加硫ゴムシートについて、粘弾性スペクトロメーターVES((株)岩本製作所製)を用いて、温度70℃、初期歪み10%、動歪み2%の条件下で各配合のtanδを測定し、比較例1又は9のtanδを100として、下記計算式により指数表示した。
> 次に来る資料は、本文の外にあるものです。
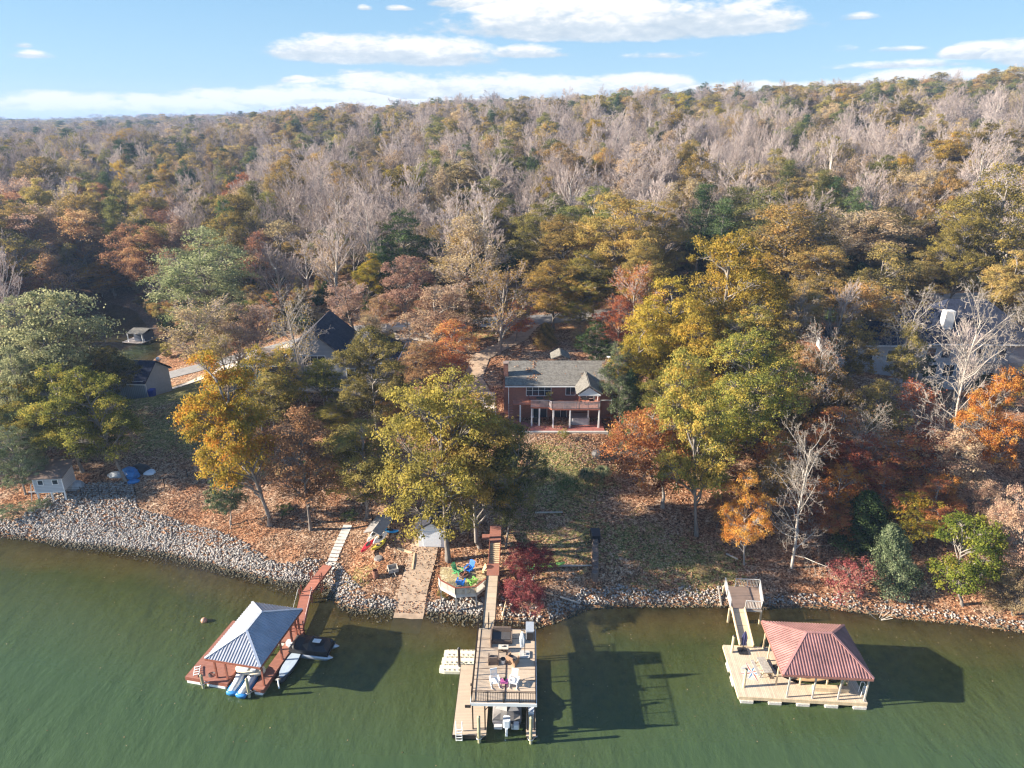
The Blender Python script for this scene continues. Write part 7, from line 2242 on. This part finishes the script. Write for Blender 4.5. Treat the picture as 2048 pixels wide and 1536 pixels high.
e = thing('fire_pit', 'round dark fire pit in the middle of the terrace chairs', 'fire pit', (cx0, cy0, ZF))
MB().lathe([(.42, .003), (.5, .25), (.45, .3), (.3, .28)], 16).build('bowl', mat('rusty_iron', (.10, .05, .035)), e)
q = MB(); q.beam((-.3, 0, .3), (.3, .1, .36), .09, .09); q.beam((-.1, -.25, .3), (.1, .25, .4), .09, .09); q.build('logs', mat('reddish_logs', (.35, .14, .08)), e)

# stepping stones
e0 = at(658, 1120, 1.9); e1 = at(694, 1045, 2.9)
stm = mat('pale_step_stone', (.60, .58, .52), rough=.9, var=.15, scale=3)
for k in range(13):
    q = e0.lerp(e1, k / 12); q.z = Hz(q.x, q.y)
    o = MB().box(-.5, .5, -.2, .2, -.1, .09, .03).build('stepping_stone', stm); o.location = q; o.rotation_euler = (R(10), 0, R(-4 + (k * 37) % 9 - 4))
    tag(o, 'pale stone slab, %s in the flight of steps above the red gangway' % ['lowest', 'second from the bottom', 'third from the bottom', 'fourth from the bottom', 'fifth from the bottom', 'sixth from the bottom', 'seventh and middle one', 'sixth from the top', 'fifth from the top', 'fourth from the top', 'third from the top', 'second from the top', 'topmost'][k], 'stepping stone', 'stone steps above the gangway')


# kayak rack
def kayak_rack():
    p = gnd(750, 1096); z = Hz(p.x, p.y)
    e = thing('kayak_shelter', 'small grey-roofed wooden kayak rack left of the white shed', 'shelter', (p.x, p.y, z - .05), R(-14))
    for x in (-.55, .55):
        for y in (0, 1.3, 2.6): MB().box(x - .05, x + .05, y - .05, y + .05, 0, 2.0).build('post', PINE, e)
    for h_ in (.5, 1.2): MB().box(-.75, .75, -.02, .04, h_, h_ + .08).box(-.75, .75, 2.5, 2.56, h_, h_ + .08).build('cross_rail', PINE, e)
    MB().slab([(-1.0, -.4, 2.05), (.05, -.4, 2.4), (.05, 3.0, 2.4), (-1.0, 3.0, 2.05)], .06).slab([(.05, -.4, 2.4), (1.0, -.4, 2.0), (1.0, 3.0, 2.0), (.05, 3.0, 2.4)], .06).build('roof', mat('grey_metal_sheet', (.30, .28, .26), rough=.6, var=.2, scale=2), e)
    c, s = math.cos(R(-14)), math.sin(R(-14))

    def wp(x, y, h_): return (p.x + x * c - y * s, p.y + x * s + y * c, z + h_)
    kayak('kayak', 'white kayak on the left rail of the grey-roofed rack', wp(-.35, .6, 1.0), R(-14), WHITEP); kayak('kayak', 'white kayak leaning out of the right side of the grey-roofed rack', wp(.45, .2, 1.0), (R(-12), R(35), R(-24)), WHITEP, 3.2)
    kayak('kayak', 'red kayak sticking out below the white one at the rack', wp(-.55, -.4, .35), (R(8), 0, R(-22)), mat('red_plastic', (.60, .02, .04), rough=.35), 2.6)
    kayak('kayak', 'yellow kayak low on the right of the grey-roofed rack', wp(.5, .0, .2), R(-30), mat('yellow_plastic', (.55, .45, .05), rough=.4), 2.4); kayak('kayak', 'blue kayak lying across the right side of the rack', wp(1.0, 1.9, .9), R(75), mat('sky_blue_plastic', (.02, .30, .62), rough=.35), 2.0)


kayak_rack()
g1 = gnd(1058, 1140); kayak('kayak', 'dark green kayak on the lawn, nearer the red stairs', (g1.x - .6, g1.y, g1.z + .05), R(86), GRN, 3.0); kayak('kayak', 'light green kayak on the lawn behind the red maple', (g1.x + 2.1, g1.y + .35, g1.z + .1), R(97), LIME, 3.2)

p = gnd(752, 1154); o = thing('fire_barrel', 'rusty drum standing on the leafy bank by the ramp', 'barrel', (p.x, p.y, p.z - .03)); MB().lathe([(.3, 0), (.31, .85), (.27, .85), (.26, .2)], 16).build('drum', mat('rust_drum', (.22, .10, .065), var=.3, scale=4), o)
p = gnd(786, 1142); o = thing('wood_crate', 'open grey wooden cart beside the rusty drum', 'cart', (p.x, p.y, p.z), R(20))
q = MB(); q.box(-.5, .5, -.5, -.44, .1, .5); q.box(-.5, .5, .44, .5, .1, .5); q.box(-.5, -.44, -.437, .437, .1, .5); q.box(.44, .5, -.437, .437, .1, .5); q.box(-.44, .44, -.44, .44, .1, .14); q.build('box', GREYW, o)
for s_ in (-.56, .56): MB().tube((s_ - .03, .1, .16), (s_ + .03, .1, .16), .18, n=12).build('wheel', BLACK, o)
MB().beam((0, -.5, .3), (.1, -1.2, .12), .05, .05).build('handle', GREYW, o)
p = gnd(757, 1117); o = MB().lathe([(.5, 0), (.42, .18), (.2, .22)], 11).build('fire_ring', mat('ash_stone', (.25, .22, .20), var=.3)); o.location = (p.x, p.y, p.z - .03); tag(o, 'low ring of grey stones below the kayak rack', 'fire ring')
q = MB(); a, b = gnd(829, 1108), gnd(825, 1142); c_ = gnd(795, 1100)
o = MB().beam(a + Vector((0, 0, .1)), b + Vector((0, 0, .1)), .16, .25).beam(c_ + Vector((0, 0, .1)), a + Vector((-.2, 0, .1)), .16, .25).build('timber_edging', PINE); tag(o, 'pale timber edging along the left side of the ramp', 'edging')


# log wall on the lawn
def log_pile():
    a, b = gnd(1190, 1160), gnd(1190, 1082)
    n = 11
    e = thing('stump_row', 'row of upright log stumps running up the lawn', 'log pile', (a.x, a.y, a.z))
    rr = random.Random(2)
    for k in range(n):
        q = a.lerp(b, k / (n - 1)) - a; q.z = Hz(a.x + q.x, a.y + q.y) - a.z
        MB().lathe([(.33, -.2), (.36, .3), (.33, .75 + rr.random() * .2), (.28, .80 + rr.random() * .2)], 9, (q.x + rr.uniform(-.05, .05), q.y, q.z)).build('log', mat('dark_stump', (.16, .12, .10), var=.4, scale=6), e)
    q = b - a
    o = MB().slab([(q.x - .45, q.y - .9, q.z + 1.15), (q.x + .45, q.y - .9, q.z + 1.15), (q.x + .5, q.y + .5, q.z + 1.25), (q.x - .5, q.y + .5, q.z + 1.25)], .9).build('tarp', mat('black_tarp', (.02, .022, .028), rough=.4)); o.location = a; tag(o, 'black tarp over the upper end of the log stumps', 'tarp')


log_pile()


def pampas(name, lab, px, py, sc_):
    p = gnd(px, py); rng = np.random.default_rng(px)
    e = thing(name, lab, 'ornamental grass', (p.x, p.y, p.z), 0, 'pampas grass clumps on the lawn')
    for mt, n, nm in ((PAL['cedar'], 900, 'blades'), (PAL['tan'], 260, 'dry_blades')):
        V, Fq, T = [], [], []
        for k in range(n):
            a = rng.uniform(0, 6.283); L = rng.uniform(.9, 1.5) * sc_; r = rng.uniform(.5, 1.05) * sc_
            d = np.array([math.cos(a), math.sin(a)]); s_ = np.array([-d[1], d[0]]) * .028
            prev = None
            for t in (0, .35, .7, 1):
                rad = .12 + r * t ** 1.4; z = L * (math.sin(t * 2.3) * .95); w_ = 1 - t * .8
                c = d * rad; V += [(c[0] - s_[0] * w_, c[1] - s_[1] * w_, z), (c[0] + s_[0] * w_, c[1] + s_[1] * w_, z)]
                i = len(V)
                if t > 0: Fq.append((i - 4, i - 3, i - 1, i - 2)); T.append(rng.random())
        me = np_mesh(nm, np.array(V), np.array(Fq), {'tint': ('FACE', T)}, mats=[mt]); link(nm, me, e)


pampas('pampas_grass', 'rounder left clump of pampas grass on the lawn', 1172, 965, 1.15)
pampas('pampas_grass', 'looser right clump of pampas grass on the lawn', 1205, 957, 1.05)
for lab, px, py, h, w_, pl in (('bright yellow-green shrub below the brick house patio', 1127, 878, 1.3, 1.7, 'greengold'), ('small yellow shrub right of the brick house patio', 1226, 880, 1.2, 1.2, 'greengold'), ('low dark shrub under the wire fence', 700, 1045, 1.4, 2.0, 'dark'),
                               ('dark shrub right of the red stairs deck', 1128, 990, 2.0, 3.4, 'dark'), ('small green shrub under the terrace rail', 888, 1195, 1.0, 1.3, 'greengold'), ('clipped dark shrub nearest the far fence corner', 782, 667, 1.3, 1.1, 'dark'), ('clipped dark shrub left of the other along the far fence', 797, 664, 1.3, 1.1, 'dark'),
                               ('pale dry shrub at the foot of the lawn by the grey platform', 1400, 1150, 1.0, 1.6, 'tan'), ('grey-green weeds below the raised shed', 75, 1022, 1.3, 3.0, 'cedar'), ('grey-green shrub at the left edge by the riprap', 22, 1040, 1.8, 3.5, 'cedar'), ('dark shrub between the rust-brown oak and the orange oak', 570, 1035, 1.6, 2.2, 'dark'),
                               ('russet shrub beside the brick house right downspout', 1222, 850, 1.6, 1.8, 'redrust'), ('dark evergreen shrub by the dark-roofed house wall', 640, 950, 2.2, 4.0, 'dark'), ('green shrub under the red maple by the lawn', 1250, 905, 1.4, 1.6, 'green')):
    p = gnd(px, py); place_tree('shrub', lab, 'shrub', 'U0', pl, p.x, p.y, h, w_, group=None)
p = gnd(1196, 912); o = MB().lathe([(.75, -.2), (.8, .3), (.6, .65), (.25, .8)], 9, sx=1.1, sy=.8).build('boulder', mat('dark_boulder', (.07, .06, .055), var=.4, scale=5)); o.location = (p.x, p.y, p.z); tag(o, 'dark stump-like boulder on the lawn below the brick house', 'boulder')

# wire fence on dark posts
fp = [(150, 972), (160, 980), (272, 992), (330, 975), (380, 950)]
fe = thing('wire_fence', 'dark post fence along the top of the riprap by the raised shed', 'fence', (0, 0, 0))
fe2 = thing('wire_fence', 'dark post fence running behind the stepping stones and kayak rack', 'fence', (0, 0, 0))


def fence(e, pts, h=1.2, sp=1.9, m=BLACK):
    Q = [gnd(*p) for p in pts]; rl = MB(); ps = MB()
    for a, b in zip(Q[:-1], Q[1:]):
        n = max(1, int((b - a).length / sp)); prev = None
        for k in range(n + 1):
            q = a.lerp(b, k / n); q.z = Hz(q.x, q.y); ps.box(q.x - .035, q.x + .035, q.y - .035, q.y + .035, q.z - .2, q.z + h)
            if prev is not None:
                for z in (.25, .55, .85, 1.12): rl.beam(prev + Vector((0, 0, z)), q + Vector((0, 0, z)), .018, .018)
            prev = q
    ps.split('post', m, e); rl.build('wires', m, e)


fence(fe, [(128, 992), (272, 992), (330, 975), (420, 935)])
fence(fe2, [(655, 1035), (690, 1040), (745, 1042), (822, 1040)])
fe3 = thing('picket_fence', 'long pale fence beside the road at the far side of the driveway', 'fence', (0, 0, 0))
fence(fe3, [(760, 664), (795, 656), (832, 650), (868, 645)], 1.3, 1.5, mat('silvered_rail', (.52, .50, .46)))
o = gnd(462, 1058); ps_ = MB().tube(o, o + Vector((0, 0, 1.1)), .05, n=6).build('bird_post', GREYW); tag(ps_, 'short grey post below the small sapling on the riprap edge', 'post')


# tarps and covered boats near the leaning trunk
def heap(name, lab, px, py, sx_, sy_, h, m, rot=0, seed=1, cat='tarp'):
    p = gnd(px, py); rr = random.Random(seed); n = 12; rings = []
    for k, (r, z) in enumerate(((1, -.1), (1.0, .35), (.75, .8), (.35, 1.0), (.05, 1.02))):
        rings.append([(math.cos(a) * sx_ * r * rr.uniform(.85, 1.1), math.sin(a) * sy_ * r * rr.uniform(.85, 1.1), z * h) for a in np.linspace(0, 6.283, n + 1)[:-1]])
    o = MB().loft(rings).build(name, m); o.location = (p.x, p.y, p.z); o.rotation_euler = (0, 0, rot); return tag(o, lab, cat)


BTARP = mat('blue_tarp', (.03, .17, .42), rough=.5, var=.3, scale=3)
heap('tarp_heap', 'large blue tarp against the leaning oak trunk', 262, 950, 1.5, 1.0, .9, BTARP, -.6, 1)
heap('tarp_heap', 'small blue tarp in front of the leaning oak trunk', 268, 965, .7, .5, .4, BTARP, .3, 2)
heap('tarp_heap', 'black tarp behind the blue tarp', 282, 942, 1.3, .9, .8, BLACK, -.3, 3)
heap('junk_pile', 'heap of pale scrap left of the leaning oak trunk', 234, 952, 1.1, .7, .5, mat('pale_scrap', (.35, .37, .38), var=.5, scale=8), 0, 4, 'scrap heap')
heap('trailer_bed', 'grey flat trailer right of the black tarp', 298, 945, 1.0, .7, .3, SILV, -.5, 5, 'trailer')
heap('covered_load', 'grey plastic-covered load beside the raised shed', 150, 975, 1.1, .8, .9, mat('grey_sheet', (.35, .38, .42), rough=.4, var=.2), .2, 6, 'covered load')


def branch_in_water(px, py, lab, L=2.2):
    p = at(px, py, 0); rr = random.Random(px); mb = MB()
    for k in range(5):
        a = rr.uniform(0, 6.28); mb.path([(0, 0, -.2), (math.cos(a) * L * .3, math.sin(a) * L * .3, .35), (math.cos(a) * L * .5, math.sin(a) * L * .55, .6 + .3 * rr.random())], .025, 5)
    o = mb.build('driftwood_branch', GREYW); o.location = p; tag(o, lab, 'branch')


branch_in_water(1757, 1238, 'dead branch sticking out of the water right of the red roof')
for lab, x0, y0, x1, y1, z in (('fallen grey log across the upper lawn right of the red stairs', 1070, 1028, 1125, 1027, .12), ('weathered board left of the small orange maple', 1452, 1110, 1475, 1120, .1), ('pale log edging across the lower lawn behind the kayaks', 1095, 1134, 1195, 1133, .1), ('pale driftwood log on the rocks right of the red maples', 1120, 1200, 1160, 1212, .3)):
    a, b = gnd(x0, y0), gnd(x1, y1); o = MB().tube(a + Vector((0, 0, z)), b + Vector((0, 0, z)), .11, .08, 7).build('log', GREYW); tag(o, lab, 'log')
a = at(1003, 1240, .1); o = MB().path([a, a + Vector((.3, .9, .9)), a + Vector((.55, 1.6, 1.6))], .05, 6).build('leaning_branch', PINE); tag(o, 'bent pale branch in the shallows right of the gangway', 'branch')
# ------------------------------------------------------------------ the air
def haze():
    b = MB().box(-7200, 7200, -760, 5260, -6, 106)
    m = bpy.data.materials.new('air'); m.use_nodes = True
    t = NT(m.node_tree); t.n.clear()
    pv = t.new('ShaderNodeVolumePrincipled'); pv.inputs['Color'].default_value = (.46, .66, 1.0, 1); pv.inputs['Density'].default_value = .00020
    t.new('ShaderNodeOutputMaterial', i_1=pv.outputs[0])
    o = b.build('haze', m); o['kind'] = 'stuff'


haze()
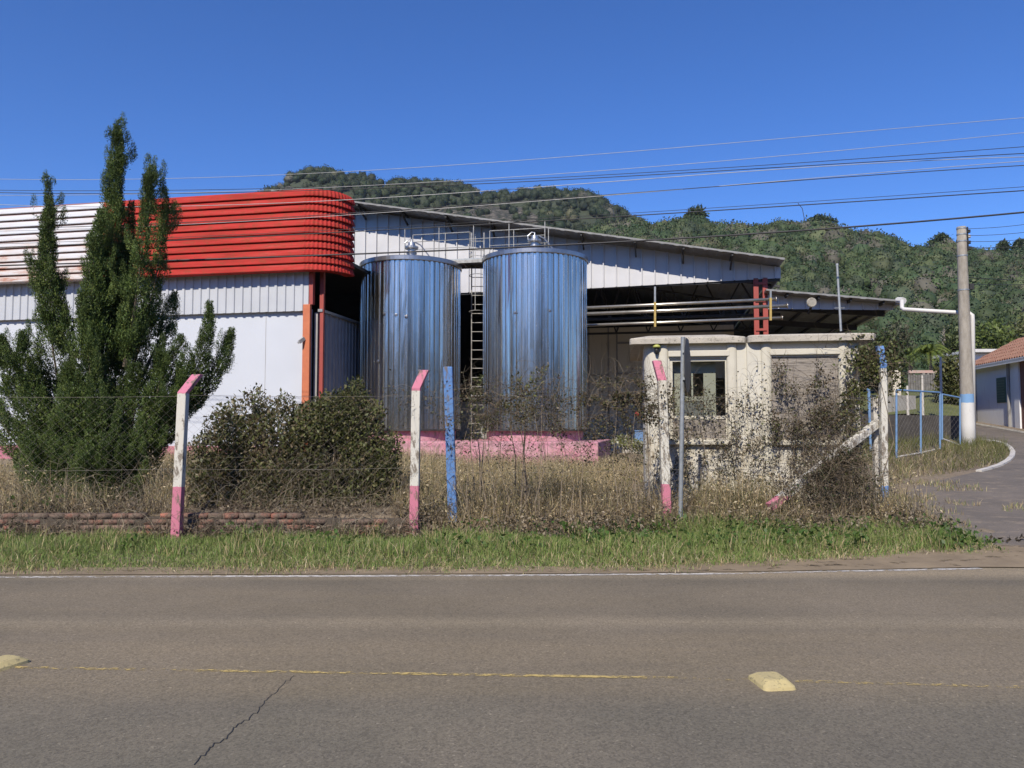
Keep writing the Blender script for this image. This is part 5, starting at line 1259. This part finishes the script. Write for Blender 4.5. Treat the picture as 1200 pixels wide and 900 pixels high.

指数が小さいほど低発熱となる。
(ゴム発熱性能指数)=(各配合のtanδ)/(比較例1又は9のtanδ)×100
加硫ゴムシートについて、粘弾性スペクトロメーターVES((株)岩本製作所製)を用いて、温度30℃、初期歪み10%、動歪み2%の条件下で各配合のE*を測定し、比較例1又は9のE*を100として、下記計算式により指数表示した。
指数が高いほど高弾性率となる。
(操縦安定性指数)=(各配合のE*)/(比較例1又は9のE*)×100
加硫ゴムシート(新品)を、80℃のオーブンで7日間熱劣化させ、これを劣化品とした。新品及び劣化品をJIS K6251に準じて引張試験を行い、破断伸びを測定した。測定結果を、下記計算式により、各配合の耐劣化性能として指数表示した。指数が小さいほど劣化度が大きいことを示す。
(耐劣化性能指数)=(劣化品の破断伸び)/(新品の破断伸び)×100
また、微粒子酸化亜鉛の配合量に関し、実施例1、3及び4の結果から、微粒子酸化亜鉛の増量により、低発熱性や他の性能の改善がみられた。
Claims (8)
- リン含有量が200ppm以下の改質天然ゴム及び溶液重合で合成されたジエン系ゴムを含むゴム成分と、カーボンブラックと、平均一次粒子径が200nm以下の酸化亜鉛と、下記式(I)で表される化合物及び/又は下記式(II)で表される化合物とを含むタイヤ用ゴム組成物。
R1−S−S−A−S−S−R2 (I)
(式(I)において、Aは炭素数2〜10のアルキレン基、R1及びR2は、同一若しくは異なって、チッ素原子を含む1価の有機基を表す。)
MO3S−S−B−S−SO3M (II)
(式(II)において、Bは炭素数3〜10のアルキレン基であり、Mはリチウム、カリウム、ナトリウム、マグネシウム、カルシウム、バリウム、亜鉛、ニッケルまたはコバルトである。) - 前記改質天然ゴムは、トルエン不溶分として測定されるゲル含有率が20質量%以下である請求項1記載のタイヤ用ゴム組成物。
- 前記改質天然ゴムは、クロロホルム抽出物の31P NMR測定において、−3ppm〜1ppmにリン脂質によるピークが存在せず、実質的にリン脂質が存在しない請求項1又は2記載のタイヤ用ゴム組成物。
- 前記改質天然ゴムは、窒素含有量が0.3質量%以下である請求項1〜3のいずれかに記載のタイヤ用ゴム組成物。
- 前記ゴム成分100質量部に対して、前記式(I)で表される化合物及び前記式(II)で表される化合物の合計含有量が0.5〜10質量部である請求項1〜4のいずれかに記載のタイヤ用ゴム組成物。
- 前記ゴム成分100質量部に対して、前記酸化亜鉛の含有量が0.3〜10質量部である請求項1〜5のいずれかに記載のタイヤ用ゴム組成物。
- 前記改質天然ゴムは、天然ゴムラテックスをアルカリによりケン化し、ケン化後凝集させたゴムを繰り返し洗浄してケン化により分離したリン化合物を洗浄除去して得られるものである請求項1〜6のいずれかに記載のタイヤ用ゴム組成物。
- 請求項1〜7のいずれかに記載のゴム組成物を用いて作製したベーストレッド又はサイドウォールを有する空気入りタイヤ。